The notes relating to this hymn tell us that the original title given by Gannett was "The Thought of God." Allowing the author his just due, "IT" is almost certainly a thought, and not just any old thought. It is the "thought of God," whether thought by Moses or Jesus or Luther or the Psalmist or those men of Concord or others whose names might come to mind, as John Hus, for instance, or Martin Luther King, Jr., or even you.

Today it is the several persons who made up the oracles of Concord , who lived for a time, the same time, in the town of Concord, Massachusetts, with whom we will consider that "IT".

...

It is of more than passing importance, I think, that Emerson and Thoreau and Alcott were deeply informed on the religions of the world, the Orient, of India and China as well as of western Christianity. They sought the universal elements rather than the narrow and confining practices of creeds in each.

Both Emerson and Thoreau, together with Alcott, come to accord in those thoughts which mark the opening passages of the Divinity School address, which Emerson puts in these lines:

. . . When the mind opens and reveals the laws which traverse the universe and make things what they are, then shrinks the great world at once into a mere illustration and fable of the mind. What am I? And what Is? Asks the human spirit with a curiosity new-kindled, but never to be quenched. . . . Behold, these infinite relations, so like, so unlike, many, yet one. I would study, I would know, I would admire forever.

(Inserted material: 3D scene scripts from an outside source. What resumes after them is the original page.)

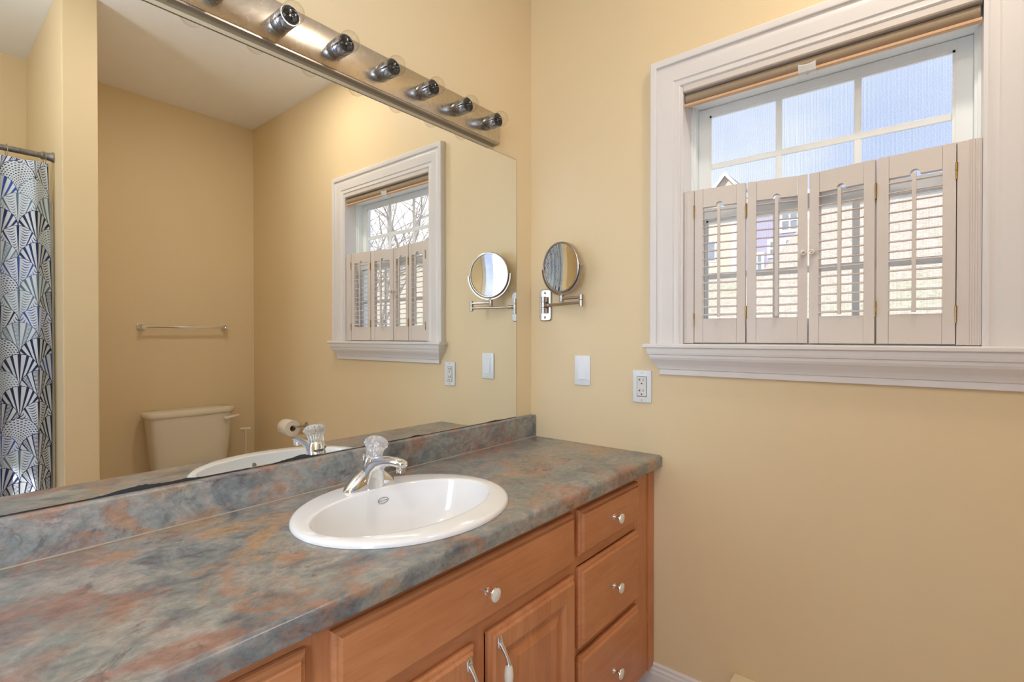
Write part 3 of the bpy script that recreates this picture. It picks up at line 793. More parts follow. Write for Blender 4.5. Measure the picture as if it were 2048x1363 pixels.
# ------------------------------------------------------------------ sink
def sink():
    t = thing('sink', 'oval white china drop-in sink in the vanity countertop', 'sink', (0.312, -0.903, 0.80))
    ox, oy = 0.3065, -0.900; ix, iy = 0.323, -0.909
    rows = []   # (cx, cy, a_y, b_x, z)
    oa, ob = 0.2695, 0.2300
    for s, z in ((1.0, 0.8516), (1.0, 0.856), (0.990, 0.8600), (0.975, 0.8622), (0.955, 0.8632)):
        rows.append((ox, oy, oa * s, ob * s, z))
    ia, ib = 0.2370, 0.1530
    for s, z in ((1.045, 0.8639), (1.006, 0.8641), (0.994, 0.8632), (0.986, 0.8608), (0.981, 0.8560), (0.968, 0.846), (0.950, 0.830), (0.915, 0.800), (0.86, 0.770), (0.77, 0.745), (0.62, 0.727), (0.42, 0.718), (0.22, 0.7145), (0.10, 0.713)):
        rows.append((ix, iy, ia * s, ib * s, z))
    N_ = 96
    bm = B(); rings = []
    for cx, cy, a, b_, z in rows:
        rings.append([(cx + b_ * math.cos(2 * PI * i / N_), cy + a * math.sin(2 * PI * i / N_), z) for i in range(N_)])
    # outside shell under the counter
    for cx, cy, a, b_, z in ((ix, iy, ia * 0.12, ib * 0.15, 0.700), (ix, iy, ia * 0.66, ib * 0.66, 0.712), (ix, iy, ia * 0.90, ib * 0.92, 0.755), (ix, iy, ia * 0.97, ib * 1.0, 0.80), (0.312, -0.903, 0.238, 0.198, 0.8530)):
        rings.append([(cx + b_ * math.cos(2 * PI * i / N_), cy + a * math.sin(2 * PI * i / N_), z) for i in range(N_)])
    rings.append(rings[0]); loft(bm, rings, False, False)
    obj('basin', bm, M['china'], t, 60)
    bm = B(); lathe(bm, (ix, iy, 0.7125), (0, 0, 1), [(0.023, 0), (0.026, 0.001), (0.024, 0.003), (0.016, 0.001), (0.013, 0.0035), (0.0, 0.006)], 28); obj('drain', bm, M['chrome'], t, 40)
    # overflow hole on the front wall of the basin
    bm = B()
    fx = ix + ib * 0.955; lathe(bm, (fx - 0.0002, iy - 0.02, 0.832), (-1, 0, 0.18), [(0.0085, -0.002), (0.0085, 0.0012), (0.0, 0.0012)], 20)
    obj('overflow_hole', bm, M['pewter'], t)
    # maker's oval mark on the back wall of the basin
    bx_, by_, bz_ = ix - ib * 0.936, iy + 0.033, 0.8325
    nrm = Vector((1, 0, 0.18)).normalized(); ey = Vector((0, 1, 0)); ez = nrm.cross(ey); ez = ez if ez.z > 0 else -ez
    bm = B(); o_, i_ = [], []
    k = 40; c = Vector((bx_, by_, bz_)) + nrm * 0.0015
    for q in range(k):
        a = 2 * PI * q / k
        o_.append(c + ey * 0.0165 * math.cos(a) + ez * 0.0075 * math.sin(a)); i_.append(c + ey * 0.0155 * math.cos(a) + ez * 0.0066 * math.sin(a))
    back = lambda L: [p - nrm * 0.0012 for p in L]
    loft(bm, [back(o_), o_, i_, back(i_)], False, False)
    ink = simple('grey_print', (0.12, 0.12, 0.13), 0.5)
    mk = obj('maker_mark', bm, ink, t)
    cu = bpy.data.curves.new('mark_lettering', 'FONT'); cu.body = 'American Standard'; cu.size = 0.0036; cu.align_x = 'CENTER'; cu.align_y = 'CENTER'; cu.extrude = 0.0002
    tmp = bpy.data.objects.new('tmp', cu); C.objects.link(tmp)
    bpy.context.view_layer.update()
    me = bpy.data.meshes.new_from_object(tmp.evaluated_get(bpy.context.evaluated_depsgraph_get())); bpy.data.objects.remove(tmp)
    mt = Matrix((( -ey.x, ez.x, nrm.x, 0), (ey.y, ez.y, nrm.y, 0), (ey.z, ez.z, nrm.z, 0), (0, 0, 0, 1)))
    me.transform(mt); me.transform(Matrix.Translation(c - rootloc(t))); me.name = 'mark_lettering'; me.materials.clear(); me.materials.append(ink)
    lo = bpy.data.objects.new('mark_lettering', me); C.objects.link(lo); lo.parent = mk
sink()

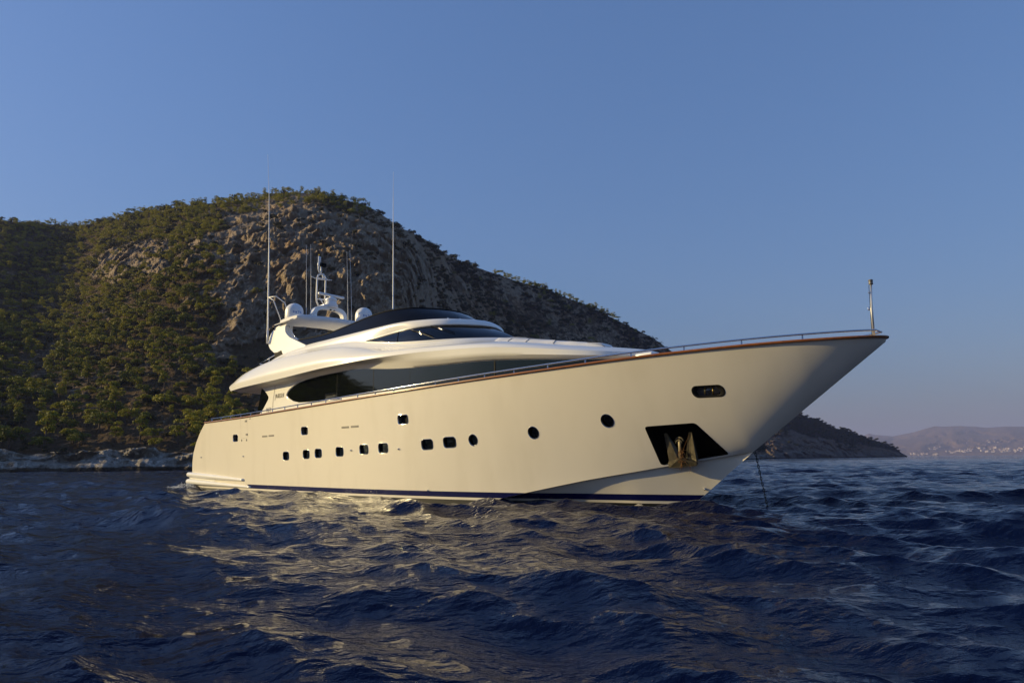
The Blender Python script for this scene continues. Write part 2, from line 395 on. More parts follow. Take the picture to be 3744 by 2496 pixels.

When Thoreau came to deal with questions of religion in direct effort, he tended to become fussy and even uneasy with himself. He found it more comfortable to write god with a lower case "g" rather than with an upper case. He expresses his feeling underlying this when he wrote, "We are in a strange uncertainty about life, whether it is of the devil or of god, and somewhat hastily concluded that it is the chief end of men here to 'glorify God and enjoy him forever,'" suggesting that this may have been in error and it is really the devil we are glorifying, an uncomfortable thought, but not without some merit. And he left us a thought that should never be allowed to perish: "What is religion?" he asked; then he answered, "That which is never spoken."

In another place he added: "I see, hear, smell, taste, feel the Everlasting Something to which we are called, at once our maker, our abode, our destiny, our very Selves. . . "

So these several persons, different from each other in many ways, were singularly in concert on one thing, namely, that each and every person has his or her own immediate relationship to the universe, to whatever power or powers are present within nature; that each person is, indeed, a natural event, and has a harmony with the greater over-arching Nature. This conviction is stated by Emerson in one way, by Thoreau in another, by Alcott in his totality of being, and by George Melvin with his inarticulate devotion to the opportunities of every season. These were in tune with the "IT" of Gannett's hymn, in tune with Buddha, then, and with Moses, with Socrates, with Jesus, with Luther and the Pilgrims.

This is, I am convinced, a message of our [Unitarian Universalist] religious faith, a message that outranges the message of any other religious movement that I know. There is a universal note of authenticity that sounds a clear and beautiful sound above the confusions of theologies and labored rituals that identify the varied churches and religions.

It is high time that more of us, all of us, become well informed and articulate, that we may diffuse this faith. We should not be, as too much has been our custom, merely a number of ears sitting in pews waiting to hear some message. We ourselves must be the message and the message-givers, making our own discovery of the "IT" that secures our particular and personal life to the universe, that unites us in this persuasion with every other who is engaged in this search and discovery.